Ernst Jünger: Visita a Godenholm. Juan Conesa Sánchez (tr.) Madrid: Alianza, 1983.
Después de muchos años releo la que es, en mi opinión, la mejor novela de Ernst Jünger, Besuch auf Godenholm (1952). En algún volumen de Radiaciones, Jünger (1895-1998) confiesa que es también su preferida. Es una novela breve con un argumento sencillo. En una isla escandinava se reúnen en casa del maestro Schwarzenberg, los ex-combatientes Moltner, psiquiatra, y Einar, historiador, para vivir una experiencia iniciática inducida por un estado de ebriedad. Los contenidos de sus visiones están inspirados en las que tuvo el propio Jünger en sus sesiones de LSD con el químico Albert Hofmann (Suiza, 1906). En definitiva, si alguna vez te has preguntado qué alucinaciones tendrían unos cuantos filósofos en una fiesta con LSD esta es tu novela.

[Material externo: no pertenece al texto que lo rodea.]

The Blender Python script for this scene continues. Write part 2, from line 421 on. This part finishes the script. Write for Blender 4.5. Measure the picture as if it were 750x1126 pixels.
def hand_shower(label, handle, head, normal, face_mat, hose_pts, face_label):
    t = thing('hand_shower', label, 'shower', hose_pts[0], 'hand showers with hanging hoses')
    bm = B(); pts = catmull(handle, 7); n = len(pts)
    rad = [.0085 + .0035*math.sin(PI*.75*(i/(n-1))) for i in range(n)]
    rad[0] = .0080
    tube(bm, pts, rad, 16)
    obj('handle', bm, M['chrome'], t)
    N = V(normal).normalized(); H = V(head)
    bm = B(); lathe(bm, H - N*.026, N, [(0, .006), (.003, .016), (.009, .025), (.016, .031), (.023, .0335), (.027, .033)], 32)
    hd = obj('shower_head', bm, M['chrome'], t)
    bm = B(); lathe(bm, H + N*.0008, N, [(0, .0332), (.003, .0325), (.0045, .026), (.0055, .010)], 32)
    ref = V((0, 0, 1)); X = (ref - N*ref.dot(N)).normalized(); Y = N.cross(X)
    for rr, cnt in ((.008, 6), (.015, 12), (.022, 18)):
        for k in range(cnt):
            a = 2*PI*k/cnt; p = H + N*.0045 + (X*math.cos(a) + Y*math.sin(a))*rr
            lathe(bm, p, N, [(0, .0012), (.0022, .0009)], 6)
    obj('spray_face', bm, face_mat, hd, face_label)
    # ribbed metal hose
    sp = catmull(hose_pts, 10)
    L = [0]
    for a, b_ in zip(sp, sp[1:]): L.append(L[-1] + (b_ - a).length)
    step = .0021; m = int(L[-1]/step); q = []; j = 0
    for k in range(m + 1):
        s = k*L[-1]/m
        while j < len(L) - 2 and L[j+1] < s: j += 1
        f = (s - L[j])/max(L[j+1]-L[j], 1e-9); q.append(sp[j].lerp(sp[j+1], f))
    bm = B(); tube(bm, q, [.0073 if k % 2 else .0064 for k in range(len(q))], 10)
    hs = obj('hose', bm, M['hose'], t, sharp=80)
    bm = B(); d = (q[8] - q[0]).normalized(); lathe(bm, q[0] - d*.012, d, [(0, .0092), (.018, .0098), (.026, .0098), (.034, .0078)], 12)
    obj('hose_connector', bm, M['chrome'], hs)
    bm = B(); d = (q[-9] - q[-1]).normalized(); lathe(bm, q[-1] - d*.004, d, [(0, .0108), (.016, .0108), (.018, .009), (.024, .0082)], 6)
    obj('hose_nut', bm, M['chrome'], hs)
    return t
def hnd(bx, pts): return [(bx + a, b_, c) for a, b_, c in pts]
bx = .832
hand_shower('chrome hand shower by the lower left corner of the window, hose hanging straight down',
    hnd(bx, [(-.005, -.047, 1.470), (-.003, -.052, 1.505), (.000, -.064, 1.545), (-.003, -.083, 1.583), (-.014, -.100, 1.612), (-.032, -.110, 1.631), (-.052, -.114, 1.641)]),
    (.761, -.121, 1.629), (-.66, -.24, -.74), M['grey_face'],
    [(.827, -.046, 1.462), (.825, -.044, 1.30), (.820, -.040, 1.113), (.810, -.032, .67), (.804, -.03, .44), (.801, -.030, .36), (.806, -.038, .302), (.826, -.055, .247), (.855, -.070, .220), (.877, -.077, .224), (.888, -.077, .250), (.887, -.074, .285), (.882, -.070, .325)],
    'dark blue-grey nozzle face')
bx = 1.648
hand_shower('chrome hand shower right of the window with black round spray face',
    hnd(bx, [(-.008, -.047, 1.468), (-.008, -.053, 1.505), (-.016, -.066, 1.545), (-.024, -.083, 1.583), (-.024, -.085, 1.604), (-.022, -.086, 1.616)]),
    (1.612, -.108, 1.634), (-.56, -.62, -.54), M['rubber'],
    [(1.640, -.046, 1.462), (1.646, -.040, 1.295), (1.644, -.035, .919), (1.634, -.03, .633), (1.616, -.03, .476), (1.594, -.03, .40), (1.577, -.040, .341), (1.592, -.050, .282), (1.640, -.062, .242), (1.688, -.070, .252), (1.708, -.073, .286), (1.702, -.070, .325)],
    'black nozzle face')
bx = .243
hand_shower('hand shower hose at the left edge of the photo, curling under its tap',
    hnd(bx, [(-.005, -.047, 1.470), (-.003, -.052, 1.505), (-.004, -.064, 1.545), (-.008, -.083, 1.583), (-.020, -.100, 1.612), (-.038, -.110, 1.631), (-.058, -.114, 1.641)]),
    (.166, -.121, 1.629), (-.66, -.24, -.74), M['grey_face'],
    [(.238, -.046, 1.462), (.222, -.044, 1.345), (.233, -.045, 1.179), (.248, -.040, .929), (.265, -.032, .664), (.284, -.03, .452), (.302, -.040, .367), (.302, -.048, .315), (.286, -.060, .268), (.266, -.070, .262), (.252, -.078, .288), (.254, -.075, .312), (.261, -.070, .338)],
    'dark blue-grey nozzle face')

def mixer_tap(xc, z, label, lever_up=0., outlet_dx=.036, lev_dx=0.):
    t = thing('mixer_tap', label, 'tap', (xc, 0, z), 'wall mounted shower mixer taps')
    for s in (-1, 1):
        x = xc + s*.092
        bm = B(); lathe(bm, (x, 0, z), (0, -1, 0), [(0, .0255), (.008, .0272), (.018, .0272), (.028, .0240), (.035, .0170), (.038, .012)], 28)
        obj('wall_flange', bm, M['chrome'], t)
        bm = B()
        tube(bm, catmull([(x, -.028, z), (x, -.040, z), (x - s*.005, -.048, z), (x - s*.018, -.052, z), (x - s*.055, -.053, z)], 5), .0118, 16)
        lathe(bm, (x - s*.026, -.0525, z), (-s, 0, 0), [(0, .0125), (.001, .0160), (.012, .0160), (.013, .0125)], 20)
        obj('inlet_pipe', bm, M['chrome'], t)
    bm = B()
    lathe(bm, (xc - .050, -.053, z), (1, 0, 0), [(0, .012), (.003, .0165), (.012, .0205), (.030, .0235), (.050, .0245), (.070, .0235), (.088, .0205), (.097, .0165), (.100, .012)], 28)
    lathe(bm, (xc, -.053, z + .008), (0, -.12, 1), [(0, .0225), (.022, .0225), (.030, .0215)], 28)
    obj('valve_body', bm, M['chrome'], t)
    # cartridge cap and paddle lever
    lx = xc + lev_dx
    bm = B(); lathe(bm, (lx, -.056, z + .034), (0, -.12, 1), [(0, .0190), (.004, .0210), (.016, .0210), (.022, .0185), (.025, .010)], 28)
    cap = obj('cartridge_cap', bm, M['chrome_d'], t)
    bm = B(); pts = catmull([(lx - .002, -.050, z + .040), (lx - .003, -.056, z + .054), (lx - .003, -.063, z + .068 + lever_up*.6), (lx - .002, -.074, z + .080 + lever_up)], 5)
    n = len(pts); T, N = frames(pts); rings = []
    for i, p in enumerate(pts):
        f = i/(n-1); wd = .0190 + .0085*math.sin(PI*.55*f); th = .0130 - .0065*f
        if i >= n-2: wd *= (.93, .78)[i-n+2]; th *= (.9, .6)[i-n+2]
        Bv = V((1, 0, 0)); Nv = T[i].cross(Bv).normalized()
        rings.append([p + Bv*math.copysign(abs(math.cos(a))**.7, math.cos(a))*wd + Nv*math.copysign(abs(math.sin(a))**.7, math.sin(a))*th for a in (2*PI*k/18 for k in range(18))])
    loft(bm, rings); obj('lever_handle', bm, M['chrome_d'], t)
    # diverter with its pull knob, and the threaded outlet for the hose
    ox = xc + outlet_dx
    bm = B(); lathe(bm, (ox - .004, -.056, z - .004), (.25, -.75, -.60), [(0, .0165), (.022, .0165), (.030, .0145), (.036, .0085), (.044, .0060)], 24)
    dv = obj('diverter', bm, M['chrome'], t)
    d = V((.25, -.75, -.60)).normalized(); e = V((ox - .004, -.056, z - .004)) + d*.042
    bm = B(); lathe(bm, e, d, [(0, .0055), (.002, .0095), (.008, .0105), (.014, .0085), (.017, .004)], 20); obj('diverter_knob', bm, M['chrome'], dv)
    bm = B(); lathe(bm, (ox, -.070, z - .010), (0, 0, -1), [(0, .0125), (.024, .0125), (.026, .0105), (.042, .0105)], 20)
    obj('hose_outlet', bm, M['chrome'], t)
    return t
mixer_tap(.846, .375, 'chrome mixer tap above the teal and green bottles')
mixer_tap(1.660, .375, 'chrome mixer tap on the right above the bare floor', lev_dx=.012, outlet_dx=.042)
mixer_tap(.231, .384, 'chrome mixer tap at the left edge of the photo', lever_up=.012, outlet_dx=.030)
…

Las visiones que expone Jünger tienen una clara raigambre platónica. Así, la visión de Moltner pasa por tres fases que recuerdan los segmentos del pasaje de la línea. En primer lugar, el orden geométrico universal, a continuación, los arquetipos, prestando especial atención a las especies marinas, y, por último, el resplandor de luz que está en el origen, el rayo, el Sol, la Idea del Bien, el Uno.
Los números, los pesos y las medidas surgieron de la materia. Se despojaron de su aspecto exterior. Ninguna diosa podía comunicarse con el iniciado de una manera más audaz y libre. Las pirámides, con toda su pesadez, no igualaban aquella revelación. Aquello era resplandor pitagórico. (pp. 77-78)
¿Es que lo esencial de los géneros y las especies era lo que aquí se movía y desfilaba al compás de la canción de la vida, lo que penetraba a raudales en el éter? ¿Es que lo indestructible en ellos era la chispa que, a través de la cadena de la especie, prendía del padre en el hijo? Aquí cayeron las cadenas y los sentidos intuyeron una magnificencia atemporal. (p. 82)
Era el antiguo sol, que se condensaba en haces para una nueva ofrenda. El que algunas veces se le llamara dios o diosa no era más que un ligero aderezo en su frente. El sol brillaba sobre el trono de los faraones, sobre las pirámides y en el palacio de Moctezuma. Humo ondulaba en torno a toros dorados, las cobras mecían su cofia de luz. Los tigres rugían y los pavos reales desplegaban sus colas. Aquí reinaba el silencio, el gran mediodía, el poder inmóvil. Era sólo una ligera fluctuación, como si los muros se transformaran de oro en luz y de nuevo en oro. Pero no estaba sujeto a ningún cambio. El ser y la esencia se identificaban totalmente. (pp. 86-87)
La visión de Einar no necesita del andamiaje filosófico de Moltner para terminar en la misma conclusión. La visión de sus padres muertos, retornados a la vida, le hace tomar conciencia de esa luminosa Unidad originaria que convierte en inútiles todos los esfuerzos de la muerte.
Sí, él comprendía lo que se quería enseñar aquí. Continuamente volvía a suceder que lo uno se elevaba por encima de las partes y se revestía de resplandor. Este secreto era inexpresable, pero todos los misterios aludían a él, trataban de él, de él sólo. Los caminos de la historia y sus argucias, que tan entrelazadas parecían, llevaban hacia esta verdad. A ella se acercaba también toda vida humana, con el transcurso de cada día, con cada paso. El tema único-de todas las artes fue siempre ese uno y desde él cada pensamiento fue ordenado en su categoría. Aquí estaba la victoria que coronaba a todos y le sacaba la espina a cada una de las derrotas. El grano de polvo, el gusano, el asesino, todos participaban de ella. No había nada muerto en esa luz, ni había nada de tinieblas. (p. 101)
Jünger termina con una advertencia: la sabiduría no está en el veneno alucinógeno sino dentro de cada uno, o, dicho con las palabras del maestro, «Espero poder ofrecerles también el año que viene comida y bebida. En cuanto al resto -sonrió- mi casa es como una posada española: los huéspedes no encuentran más que lo que traen consigo en su equipaje«.